Marston doesn't merely retell the story of The Tempest. Her two duets show events from the edges of Shakespeare's narrative: the birth of Caliban, long before the play's start, and a farewell duet for Ariel and Prospero.

Before the Tempest opens well. Jon Bausor's fine set is an angled, rust-coloured screen, marked with swirls like clouds, curving like a sail. The witch Sycorax (Martina Langmann) stands in the half-light, a strange, tall figure in a ragged red dress. As she lurches from side to side, we realise that she's sitting astride Gildas Diquero's shoulders. He crawls out of her skirts, the newborn Caliban covered in black mud.

Having got Caliban born, Marston then doesn't know what to do with him. Sycorax strips off her dress, revealing more mud, and the two prowl around the stage, clutching and tottering to the screams of Jules Maxwell's score.
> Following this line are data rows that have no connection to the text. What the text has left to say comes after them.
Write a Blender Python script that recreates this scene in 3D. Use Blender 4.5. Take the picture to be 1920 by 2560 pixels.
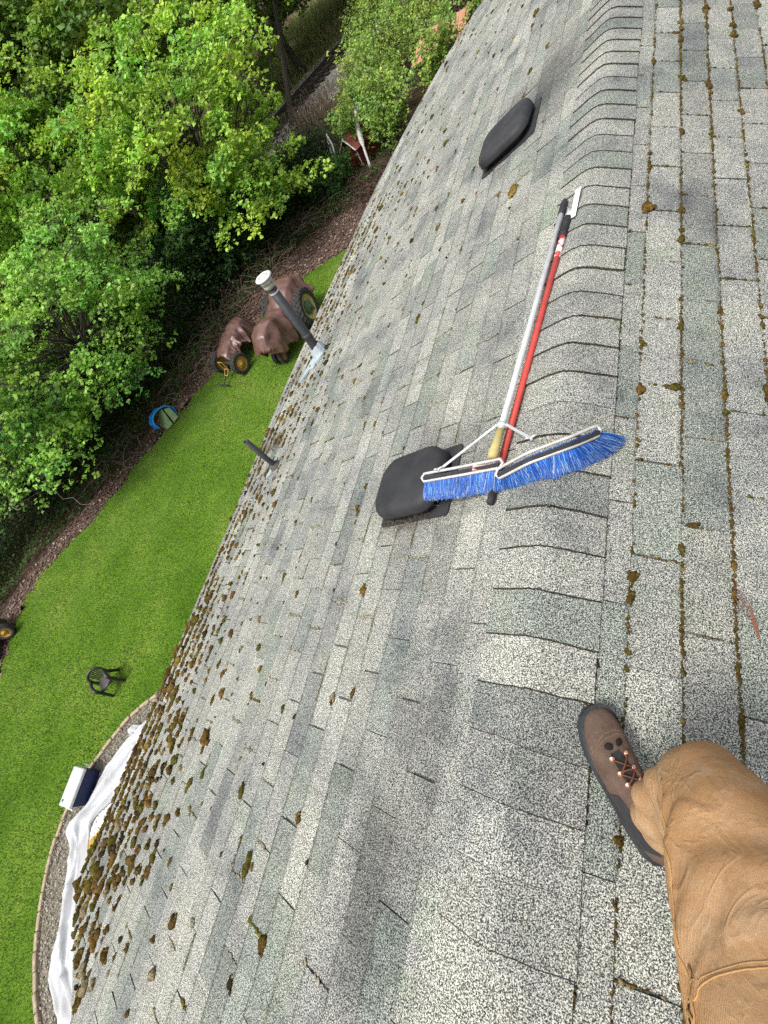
import bpy, bmesh, math, random
import numpy as np
from mathutils import Vector, Matrix, noise as mnoise

random.seed(7); RNG = np.random.default_rng(7)
for o in list(bpy.data.objects): bpy.data.objects.remove(o)
scene = bpy.context.scene
COL = scene.collection

# ------------------------------------------------------------------ camera, sky, sun, exposure
CAM = Vector((0.2708, 0.0, 1.3370))
ROT = Matrix(((0.860950, 0.255150, -0.440071), (-0.030654, 0.889560, 0.455789), (0.507764, -0.378922, 0.773688)))  # world -> camera
cam_d = bpy.data.cameras.new('camera'); cam = bpy.data.objects.new('camera', cam_d); COL.objects.link(cam)
cam_d.sensor_fit = 'HORIZONTAL'; cam_d.sensor_width = 36.0; cam_d.lens = 36.0 * 1095.65 / 1920.0
cam_d.clip_start = 0.02; cam_d.clip_end = 2000
cam.matrix_world = Matrix.Translation(CAM) @ ROT.transposed().to_4x4()
scene.camera = cam

SUN_EL, SUN_AZ = math.radians(66), math.radians(205)     # azimuth clockwise from +Y
world = bpy.data.worlds.new('World'); scene.world = world; world.use_nodes = True
wn = world.node_tree; wn.nodes.clear()
sky = wn.nodes.new('ShaderNodeTexSky'); sky.sky_type = 'NISHITA'; sky.sun_disc = False
sky.sun_elevation = SUN_EL; sky.sun_rotation = SUN_AZ; sky.dust_density = 5.0; sky.air_density = 1.0
hs = wn.nodes.new('ShaderNodeHueSaturation'); hs.inputs['Saturation'].default_value = 0.25
bg = wn.nodes.new('ShaderNodeBackground'); bg.inputs['Strength'].default_value = 0.15
wo = wn.nodes.new('ShaderNodeOutputWorld')
wn.links.new(sky.outputs[0], hs.inputs['Color']); wn.links.new(hs.outputs[0], bg.inputs[0]); wn.links.new(bg.outputs[0], wo.inputs[0])
sun_d = bpy.data.lights.new('sun', 'SUN'); sun_d.energy = 1.5; sun_d.angle = math.radians(14); sun_d.color = (1.0, .965, .9)
sun = bpy.data.objects.new('sun', sun_d); COL.objects.link(sun)
sdir = Vector((math.sin(SUN_AZ) * math.cos(SUN_EL), math.cos(SUN_AZ) * math.cos(SUN_EL), math.sin(SUN_EL)))
sun.rotation_euler = sdir.to_track_quat('Z', 'Y').to_euler(); sun.location = (0, 0, 30)
vs = scene.view_settings
vs.view_transform = 'Standard'; vs.look = 'None'; vs.exposure = 0.62; vs.gamma = 1.0; vs.use_curve_mapping = False
scene.cycles.max_bounces = 6
scene.cycles.use_denoising = False

# ------------------------------------------------------------------ helpers
TH = 0.39946; CT, ST = math.cos(TH), math.sin(TH)
G = -6.0
def L3(s, y, h=0.0): return (-s * CT - h * ST, y, -s * ST + h * CT)      # point on the left slope
def R3(s, y, h=0.0): return (s * CT + h * ST, y, -s * ST + h * CT)       # point on the right slope

def tag(o, label=None, cat=None, group=None, kind=None):
    if label: o['label'] = label
    if cat: o['category'] = cat
    if group: o['group'] = group
    if kind: o['kind'] = kind
    return o
def empty(name, loc=(0, 0, 0), label=None, cat=None, group=None):
    o = bpy.data.objects.new(name, None); COL.objects.link(o); o.location = loc; o.empty_display_size = .1
    return tag(o, label, cat, group)
def link(name, me, mat=None, parent=None, smooth=False):
    if mat is not None:
        me.materials.clear(); me.materials.append(mat)
    if smooth: me.polygons.foreach_set('use_smooth', [True] * len(me.polygons))
    o = bpy.data.objects.new(name, me); COL.objects.link(o)
    if parent is not None:
        o.parent = parent
        wm = Matrix.Translation(parent.location) if parent.parent is None else Matrix.Translation(parent.location + parent.parent.location)
        o.matrix_parent_inverse = wm.inverted()
    return o
class MB:
    """collects verts and faces (world coordinates)"""
    def __init__(s): s.v = []; s.f = []; s.c = []
    def add(s, vs_, fs, col=None):
        b = len(s.v); s.v.extend([tuple(v) for v in vs_]); s.f.extend([tuple(i + b for i in f) for f in fs])
        s.c.extend(col if isinstance(col, list) else [col if col is not None else (0.5, 0.5, 0.5, 1)] * len(vs_))
        return s
    def box(s, c, size, M=None, col=None):
        x, y, z = size[0] / 2, size[1] / 2, size[2] / 2
        vs_ = [Vector((i * x, j * y, k * z)) for i in (-1, 1) for j in (-1, 1) for k in (-1, 1)]
        if M is not None: vs_ = [M @ v for v in vs_]
        vs_ = [v + Vector(c) for v in vs_]
        return s.add(vs_, [(0, 1, 3, 2), (4, 6, 7, 5), (0, 4, 5, 1), (2, 3, 7, 6), (0, 2, 6, 4), (1, 5, 7, 3)], col)
    def tube(s, pts, rad, n=8, caps=True, col=None, closed=False):
        pts = [Vector(p) for p in pts]; m = len(pts)
        if not hasattr(rad, '__len__'): rad = [rad] * m
        vs_ = []; ref = None
        for i, p in enumerate(pts):
            if closed: t = pts[(i + 1) % m] - pts[i - 1]
            else: t = pts[min(i + 1, m - 1)] - pts[max(i - 1, 0)]
            t.normalize()
            if ref is None:
                ref = Vector((0, 0, 1)) if abs(t.z) < .9 else Vector((1, 0, 0))
            a = (ref - t * ref.dot(t)).normalized(); b = t.cross(a); ref = a
            for k in range(n):
                w = 2 * math.pi * k / n
                vs_.append(p + (a * math.cos(w) + b * math.sin(w)) * rad[i])
        fs = []
        for i in range(m if closed else m - 1):
            j = (i + 1) % m
            for k in range(n):
                k2 = (k + 1) % n; fs.append((i * n + k, i * n + k2, j * n + k2, j * n + k))
        if caps and not closed:
            fs.append(tuple(range(n))[::-1]); fs.append(tuple((m - 1) * n + k for k in range(n)))
        return s.add(vs_, fs, col)
    def lathe(s, base, axis, prof, n=24, col=None, caps=True):
        axis = Vector(axis).normalized(); ref = Vector((0, 0, 1)) if abs(axis.z) < .9 else Vector((1, 0, 0))
        a = (ref - axis * ref.dot(axis)).normalized(); b = axis.cross(a); base = Vector(base); vs_ = []; fs = []
        for (d, r) in prof:
            for k in range(n):
                w = 2 * math.pi * k / n; vs_.append(base + axis * d + (a * math.cos(w) + b * math.sin(w)) * r)
        for i in range(len(prof) - 1):
            for k in range(n):
                k2 = (k + 1) % n; fs.append((i * n + k, i * n + k2, (i + 1) * n + k2, (i + 1) * n + k))
        if caps: fs.append(tuple(range(n))[::-1]); fs.append(tuple((len(prof) - 1) * n + k for k in range(n)))
        return s.add(vs_, fs, col)
    def grid(s, nu, nv, fn, col=None, closed_v=False):
        vs_ = [fn(i / (nu - 1), j / (nv if closed_v else nv - 1)) for i in range(nu) for j in range(nv)]
        fs = [(i * nv + j, i * nv + (j + 1) % nv, (i + 1) * nv + (j + 1) % nv, (i + 1) * nv + j) for i in range(nu - 1) for j in range(nv if closed_v else nv - 1)]
        return s.add(vs_, fs, col)
    def mesh(s, name, colors=False):
        me = bpy.data.meshes.new(name); me.from_pydata(s.v, [], s.f)
        if colors:
            at = me.color_attributes.new('tint', 'FLOAT_COLOR', 'POINT')
            at.data.foreach_set('color', np.array(s.c, 'f').ravel())
        me.validate(); me.update(); return me
    def build(s, name, mat=None, parent=None, smooth=False, colors=False):
        return link(name, s.mesh(name, colors), mat, parent, smooth)
def np_mesh(name, V, F, tint=None):
    """fast mesh from arrays; F is (n,3) or (n,4)"""
    V = np.asarray(V, 'f'); F = np.asarray(F, 'i'); me = bpy.data.meshes.new(name)
    me.vertices.add(len(V)); me.vertices.foreach_set('co', V.ravel())
    k = F.shape[1]; me.loops.add(F.size); me.loops.foreach_set('vertex_index', F.ravel())
    me.polygons.add(len(F)); me.polygons.foreach_set('loop_start', np.arange(0, F.size, k, dtype='i'))
    if tint is not None:
        at = me.color_attributes.new('tint', 'FLOAT_COLOR', 'POINT'); at.data.foreach_set('color', np.asarray(tint, 'f').ravel())
    me.update(calc_edges=True); me.validate(); return me

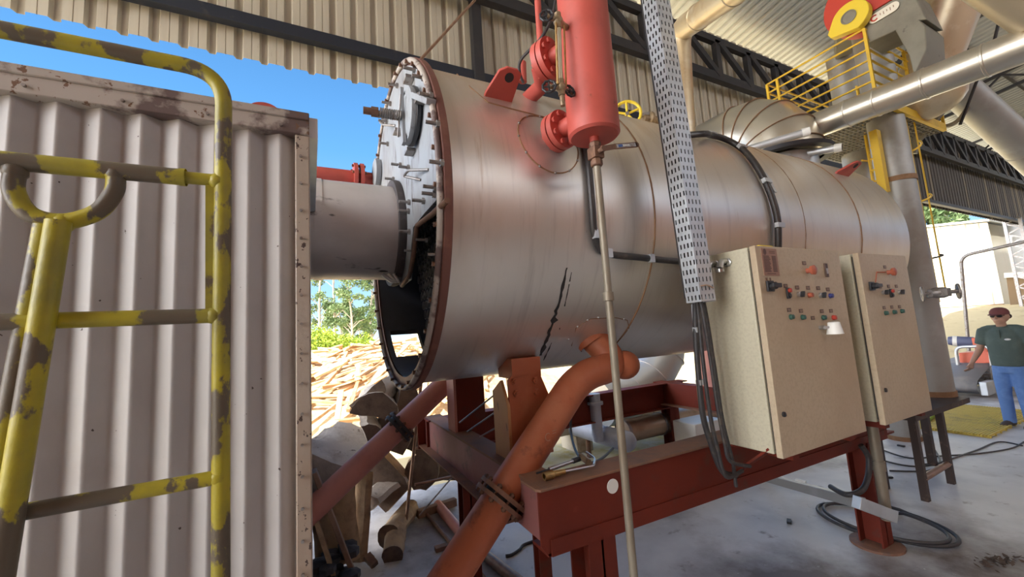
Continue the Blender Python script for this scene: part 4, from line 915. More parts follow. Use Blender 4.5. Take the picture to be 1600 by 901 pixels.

Marston was influenced by other responses to The Tempest. WH Auden's The Sea and the Mirror, a series of speeches for Shakespeare's characters, is one of her main sources. In After the Storm, Maxwell sets fragments of Auden's "Prospero to Ariel", sung in a breathy, tuneless drone. The effect is dreadful. Lines are pulled about until they lose all rhythm and sinew, leaving weirdly bathetic phrases hanging in the air. It isn't easy to make Auden sound half-witted, but Maxwell here manages it.

Meanwhile, Jenny Tattersall's Ariel, whose white-painted face and curls make her look like a stone cherub, flutters around Dylan Elmore's Prospero. He lifts her, wanders away from her, rocks her. Auden describes possession, loss, ambition; Marston gives us a sentimentalised relationship. In one nice moment, Tattersall stops in a low arabesque, then softens the pose, bending knee, elbow and wrist. Otherwise, the choreography lacks technical and emotional bite.

The second piece in this double bill, Asyla, is set to an earlier work by Adès, played on tape. The composer's score has a sense of structure, a toughness of purpose that Marston simply cannot match.

While the music stretches from a lean lament to crunching orchestral textures, the five dancers go through a limited repertoire of movement. They roll off one another's back, turn loosely, stretch and turn again. Tattersall dances with real attack, but none of the dancers can lift this piece. It's dance material by the yard, without texture or pattern.